Ronald Coase — a recent video

by Fran Smith on February 9, 2010 · 1 comment

in Economy, Odds & Ends

ronald_coase21

Hadn’t seen this recent video of Ronald Coase from a University of Chicago School of Law conference last fall until it was posted by Peter Boettke.  Coase, now in his 100th year (his centennial birthday is in December), continues to be brilliant, modest and displays his sly sense of humor, as when he says he is puzzled by a speaker’s talk titled “Keynes and Coase” because he didn’t address any of Keynes’ main areas and he only met the man once when he shook his hand after being introduced by Keynes’ assistant.  There was a class system in England then, Coase said, and Keynes was an “old Etonian.” “He was one of them, not one of us.”

{ 1 comment }

fred Smith February 12, 2010 at 5:17 am

Coase is, perhaps, the most creative economist of the last 100 years.
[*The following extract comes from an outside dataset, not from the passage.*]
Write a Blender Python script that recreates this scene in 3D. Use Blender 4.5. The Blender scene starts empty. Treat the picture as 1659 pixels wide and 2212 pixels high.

His understanding of the dynamic creative interactions that make up the complex array of voluntary arrangements that constitute the market is outstanding. His view that economists should build their "theories" from observations has gone unheeded by almost all mainstream economists – and, sadly, even many libertarians. The issues that confuse people today – the marginal cost controversy (with its underlying aspects addressing intellectual property), the role of property rights in lowering the costs of realizing positive-sum transactions, his understanding that the market is a discovery process (with many false steps). An amazing man – and (to the discerning viewer) one with an extremely clever wit.